Одной из первых забот Ермолова было возобновление работы лучшей в России сельскохозяйственной школы. Но о прямом восстановлении «гнезда бунтовщиков» не могло быть и речи; Александр III и слышать об этом не хотел. Тогда Ермолов решил сыграть на хозяйственной струнке прижимистого монарха и поставил вопрос так: «Нельзя же не использовать по назначению здания, стоившие таких затрат, лаборатории, библиотеку, опытное поле и ферму, которые достигли тройных урожаев против среднего русского урожая». Он предложил компромисс, который всех устраивал: не восстанавливать Петровскую академию, а создать на ее месте совсем другую школу. Это предложение было принято, но обвести Александра III вокруг пальца не удалось. Согласие-то он дал, но тут же поставил ряд таких ограничивающих условий, что вся затея Ермолова грозила обернуться полной неудачей. Мыслящий государственный деятель, он понимал необходимость создания достаточно широкого круга образованных агрономов, на которых могла бы опираться работа по поднятию общей культуры земледелия в стране. Император же склонен был заботиться только о землевладельческой верхушке. По высочайшему повелению новый институт должен был возникнуть в качестве закрытого учебного заведения с ограниченным приемом, преимущественно детей землевладельцев (имелись в виду, разумеется, землевладельцы крупные, поместные), со строгим инспекторским надзором.
Так или иначе, осенью 1894 года Вильямс вручил ключи от помещений академии администрации открытого на ее месте Московского сельскохозяйственного института. На первый курс было принято всего пятьдесят человек. Новых студентов обязали носить форму, «отдавать честь генерал-губернатору, митрополиту, своим начальникам и профессорам». В институте уже не было ни Стебута, ни Тимирязева, ни Фортунатова. Находившимся в то время в Москве В. Р. Вильямсу и П. Р. Слезкину было предложено читать курсы общего и частного земледелия. А когда вернулся из-за границы Прянишников, Костычев и ему предложил кафедру. Это было возможно, поскольку молодые преподаватели Петровки в высших сферах рассматривались как «меньшее зло».
Наступила пора тягостных раздумий. «Я пошел советоваться к Стебуту и Тимирязеву, — рассказывал Прянишников, — следует ли мне идти на кафедру туда, откуда эти лучшие наши учителя были изгнаны, а правлению нового вуза поручено было чуть ли не искоренить самую память о Петровской академии».
Стебут посоветовал — идти. «Перемелется — мука будет». Стебут предсказывал, что царские поправки к замыслам Ермолова будут неизбежно опровергнуты жизнью: отпрыски разоряющихся «благородных» помещичьих семей вряд ли будут толпиться у врат учебного заведения, окончание которого не обещает заманчивой чиновничьей карьеры.
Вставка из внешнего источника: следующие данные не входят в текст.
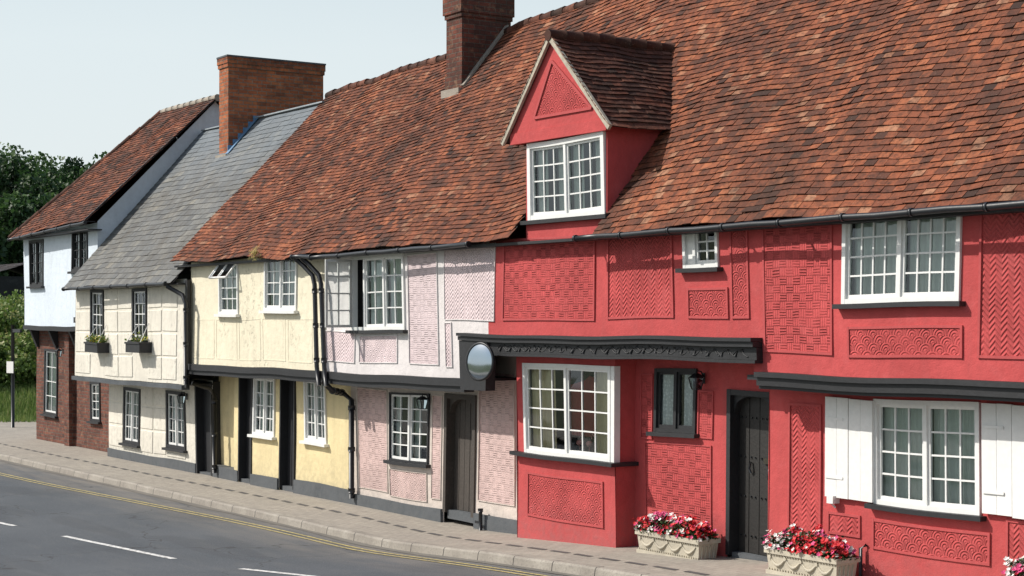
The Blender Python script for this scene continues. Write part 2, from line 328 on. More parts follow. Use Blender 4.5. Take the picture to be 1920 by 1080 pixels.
gr=MB(); xs=[-2500,-600,-200,-100]+[-60+i for i in range(0,91)]+[100,600,2500]
for x in xs:
    for y in (-2500,-60,-9.5,0,10,40,120,2500): gr.v.append((x,y,g(x)-.16))
for i in range(len(xs)-1):
    for j in range(7): a=i*8+j; gr.idx((a,a+8,a+9,a+1),M_grass)
o=gr.build('ground',wp=False); o['kind']='structure'
stationed('road',M_asph,-150,30,lambda x:-9.2,lambda x:K(x)+.01,-.12,ny=6)
stationed('opposite_pavement',M_pave,-150,30,lambda x:-12.5,lambda x:-9.2,0.,1)
stationed('pavement',M_pave,-75,30,lambda x:K(x)+.12,lambda x:.6 if x>-45.4 else 3.,0.,.5)
mb=MB(); n=360; x0=-90
for i in range(n):
    a=x0+i/3; c=a+1/3
    if a>29: break
    def sec(x):
        k=K(x)+.01*math.sin(x*1.9); h=g(x)+.004*math.sin(x*3.3)
        return [(x,k-.02,h-.15),(x,k,h-.02),(x,k+.02,h+.006),(x,k+.14,h+.008),(x,k+.14,h-.1)]
    A=sec(a);B=sec(c)
    for j in range(4): mb.face([A[j],B[j],B[j+1],A[j+1]],M_kerb)
o=mb.build('kerb',wp=False); o['kind']='structure'
m_g=plaster('concrete channel',(.19,.175,.15),var=.2); o=stationed('road_gutter',m_g,-90,29,lambda x:K(x)-.16+.03*math.sin(x*.7)+.02*math.sin(x*2.3),lambda x:K(x)-.015,-.114,.5)
stationed('yellow_road_line',M_yl,-75,29,lambda x:YL(x)-.025,lambda x:YL(x)+.025,-.112,.5)
stationed('yellow_road_line',M_yl,-75,29,lambda x:YL(x)-.165,lambda x:YL(x)-.12,-.112,.5)
def dash(a,b):
    f=lambda x:-5.4+.15*(x+25.5)
    stationed('white_road_marking',M_wl,a,b,lambda x:f(x)-.05,lambda x:f(x)+.05,-.114,.4)
for k in range(-6,4): dash(-25.5+5*k,-22.2+5*k)
mb=MB(); x=-44.
m_slot=paint('dark paving setts',(.10,.095,.092),.8,.3)
while x<-9:
    y=interp([(-40,-1.0),(-24.6,-.75),(-16.2,-1.3),(-9,-1.5)],x); w=U(.36,.46); dyy=-.028
    p=[(x,y-.045),(x+w,y+dyy-.045),(x+w,y+dyy+.045),(x,y+.045)]
    mb.face([(a,b,g(a)+.005) for a,b in p],m_slot); x+=.6
o=mb.build('paving_strip',wp=False); o['kind']='structure'

# ---------------------------------------------------------------- windows & doors
def window(par,L,x0,x1,z0,z1,y,lights=2,cols=3,rows=4,fm=None,bm=None,sill=None,cur='sides',curm=None,fw=.055,skip=(),flat=False,label=None,back=.5,sash=.034,cy=.085,lw0=None,blank=()):
    fm=fm or M_w; bm=bm or fm; curm=curm or M_cur
    f=MB(); gl=f if flat else MB(); cu=f if flat else MB(); si=f if flat else MB()
    d=.07
    f.box(x0,x0+fw,y-.03,y+d,z0,z1,fm); f.box(x1-fw,x1,y-.03,y+d,z0,z1,fm)
    f.box(x0+fw,x1-fw,y-.028,y+d,z1-fw,z1,fm); f.box(x0+fw,x1-fw,y-.028,y+d,z0,z0+fw,fm)
    ix0,ix1,iz0,iz1=x0+fw,x1-fw,z0+fw,z1-fw; mw=.05
    tot=ix1-ix0-mw*(lights-1); ws=[tot/lights]*lights
    if lw0: ws=[tot*lw0]+[tot*(1-lw0)/(lights-1)]*(lights-1)
    a=ix0
    for i in range(lights):
        lw=ws[i]; b=a+lw; an=b+mw
        if i<lights-1: f.box(b,b+mw,y-.02,y+d,iz0,iz1,bm)
        if i in skip: a=an; continue
        if i in blank: f.box(a,b,y+.005,y+.03,iz0,iz1,bm); a=an; continue
        yy=y+.004; ye=y+.04
        f.box(a,a+sash,yy,ye,iz0,iz1,bm); f.box(b-sash,b,yy,ye,iz0,iz1,bm)
        f.box(a+sash,b-sash,yy+.002,ye,iz1-sash,iz1,bm); f.box(a+sash,b-sash,yy+.002,ye,iz0,iz0+sash*1.3,bm)
        ax,bx,az,bz=a+sash,b-sash,iz0+sash*1.3,iz1-sash; mu=.010
        for c in range(1,cols):
            q=ax+(bx-ax)*c/cols; f.box(q-mu,q+mu,yy+.008,ye,az,bz,bm)
        for r in range(1,rows):
            q=az+(bz-az)*r/rows; f.box(ax,bx,yy+.010,ye-.003,q-mu,q+mu,bm)
        for c in range(cols):
            for r in range(rows):
                p0=ax+(bx-ax)*c/cols;p1=ax+(bx-ax)*(c+1)/cols;q0=az+(bz-az)*r/rows;q1=az+(bz-az)*(r+1)/rows
                t1,t2=U(-.004,.004),U(-.004,.004); yg=y+.026
                gl.face([(p0,yg-t1-t2,q0),(p1,yg+t1-t2,q0),(p1,yg+t1+t2,q1),(p0,yg-t1+t2,q1)],M_glass)
        rng=[]
        if cur=='full': rng=[(a,b)]
        elif cur=='sides': rng=[(a,a+lw*.62)] if i==0 else [(b-lw*.42,b)]
        elif cur=='each': rng=[(a,a+lw*.34),(b-lw*.34,b)]
        elif cur=='parted': rng=[(a,a+lw*.8)] if i==0 else [(a+lw*.2,b)]
        for (p,q) in rng:
            n=max(6,int((q-p)/.012)); prev=None; ph=R()*6
            for k in range(n+1):
                xx=p+(q-p)*k/n; dy=.016*math.sin(xx*62+ph+1.6*math.sin(xx*13))+.006*math.sin(xx*21); cur_=((xx,y+cy+.02+dy,iz0),(xx,y+cy+.02+dy*.6,iz1))
                if prev: cu.face([prev[0],cur_[0],cur_[1],prev[1]],curm)
                prev=cur_
        a=an
    bk=y+back; e=.004
    for fc in ([(x0+e,bk,z0),(x1-e,bk,z0),(x1-e,bk,z1),(x0+e,bk,z1)],[(x0+e,y+d,z0),(x0+e,bk,z0),(x0+e,bk,z1),(x0+e,y+d,z1)],[(x1-e,y+d,z0),(x1-e,bk,z0),(x1-e,bk,z1),(x1-e,y+d,z1)],
               [(x0,y+d,z0+e),(x1,y+d,z0+e),(x1,bk,z0+e),(x0,bk,z0+e)],[(x0,y+d,z1-e),(x1,y+d,z1-e),(x1,bk,z1-e),(x0,bk,z1-e)]): f.face(fc,M_room)
    if sill: si.box(x0-.07,x1+.07,y-.10,y+.02,z0-.055,z0-.002,sill)
    w=f.build('window',par,L,label)
    if not flat:
        gl.build('window_glazing',w,L)
        if cu.f: cu.build('curtain',w,L)
        if sill: si.build('window_sill',w,L)
    return w
def panel(par,L,u0,u1,v0,v1,y,mat,fm,bw=.03):
    x0,x1,z0,z1=rect(u0,u1,v0,v1,y); mb=MB(); p=.020
    mb.wall(x0+bw,x1-bw,z0+bw,z1-bw,y-.006,[],mat,.5)
    mb.box(x0,x0+bw,y-p,y+.01,z0,z1,fm); mb.box(x1-bw,x1,y-p,y+.01,z0,z1,fm)
    mb.box(x0+bw,x1-bw,y-p+.002,y+.01,z1-bw,z1,fm); mb.box(x0+bw,x1-bw,y-p+.002,y+.01,z0,z0+bw,fm)
    return mb.build('plaster_panel',par,L)
def door(par,L,x0,x1,z0,z1,y,leafm,fm,arch=True,planks=5,fw=.09,label=None,studs=False):
    f=MB()
    f.box(x0,x0+fw,y-.03,y+.22,z0,z1,fm); f.box(x1-fw,x1,y-.03,y+.22,z0,z1,fm); f.box(x0+fw,x1-fw,y-.028,y+.22,z1-fw,z1,fm); f.box(x0+fw,x1-fw,y+.02,y+.22,z0-.1,z0+.04,M_plinth)
    a,b=x0+fw,x1-fw; zt=z1-fw
    if arch:
        n=12; rise=.26
        for k in range(n):
            def az(t): return zt-rise+rise*math.sqrt(max(0,1-(2*t-1)**2))**.8
            t0,t1=k/n,(k+1)/n; p0=a+(b-a)*t0;p1=a+(b-a)*t1
            f.hexa([(p0,y+.03,az(t0)),(p1,y+.03,az(t1)),(p1,y+.16,az(t1)),(p0,y+.16,az(t0)),(p0,y+.03,zt),(p1,y+.03,zt),(p1,y+.16,zt),(p0,y+.16,zt)],fm)
    dd=f.build('door',par,L,label)
    l=MB(); w=(b-a)/planks
    for i in range(planks):
        l.box(a+i*w+.005,a+(i+1)*w-.005,y+.13+U(0,.008),y+.17,z0+.045,zt,leafm)
        if studs:
            for zz in (z0+.25,z0+.75,z0+1.25,z0+1.75):
                for q in (.3,.7): l.box(a+(i+q)*w-.009,a+(i+q)*w+.009,y+.115,y+.135,zz,zz+.018,M_pipe)
    l.box(a,b,y+.172,y+.19,z0+.045,zt,M_blk); l.build('door_leaf',dd,L)
    h=MB(); xm=b-.12; h.tube([(xm,y+.10,z0+1.0),(xm,y+.06,z0+1.02),(xm,y+.06,z0+1.14),(xm,y+.10,z0+1.16)],.012,M_pipe)
    h.build('door_handle',dd,L)
    if studs:
        h=MB(); h.box(b-.26,b-.05,y+.105,y+.128,z0+1.2,z0+1.27,M_brass); h.build('letter_box',dd,L)
        h=MB(); h.tube([((a+b)/2-.12,y+.11,z0+1.2),((a+b)/2-.12,y+.08,z0+1.12),((a+b)/2-.12,y+.11,z0+1.06)],.014,M_pipe); h.build('door_knocker',dd,L)
    return dd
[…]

А когда в стенах института появится настоящий студент — от земли, — все постепенно образуется.
Мудрый старик словно в воду глядел; как он и предполагал, передовая профессура, постепенно начавшая брать верх в обновленном институте, мало-помалу справилась и со строгим сословным и имущественным цензом, призванным охранять классовую чистоту студенческих рядов реформированной Петровки. Нового директора — Рачинского — удалось уговорить распространительно толковать статью устава, разрешавшую прием в институт лишь «детей землевладельцев». В конце концов при достаточном желании формально «землевладельцем» можно было признать каждого обладателя «душевого надела». В академию в большом числе снова стали проникать мужицкие сыны. Второй барьер — сравнительно высокая оплата за обучение и практически полное отсутствие стипендий — был труднее преодолим, но и тут находился выход. Пользуясь своими личными связями, профессора устраивали неимущих студентов в различные экспедиции, рекомендовали как репетиторов. Словом, вытягивали как могли.
Конечно, плетью обуха перешибить не удавалось. Общий контингент учащихся Московского сельскохозяйственного института был до смешного мал: двести-триста человек. Он немного возрос лишь после революции 1905 года, когда институт получил более широкие возможности профессорского самоуправления.
У Тимирязева, помимо тех же соображений, было еще одно частное, касавшееся непосредственно кафедры общего земледелия, с которой Прянишникову предстояло осуществить нелегкое размежевание учебных дисциплин. В критический час решений, когда обсуждался вопрос — идти или не идти Прянишникову на кафедру реорганизованного института, туда, откуда были изгнаны его лучшие учителя, Тимирязев говорил: «Идите, а то студенты по линии земледелия останутся на съедение одному Вильямсу. Да там нет и физиологии; вы по крайней мере земледелие будете строить на физиологических основах» [4].
Неуютно было старым петровцам как будто бы в тех же самых и в то же время так резко изменившихся стенах.
«Нам, чтившим память прежней академии, приходилось нередко чувствовать себя в совете какими-то отщепенцами», — вспоминал Прянишников это нелегкое время.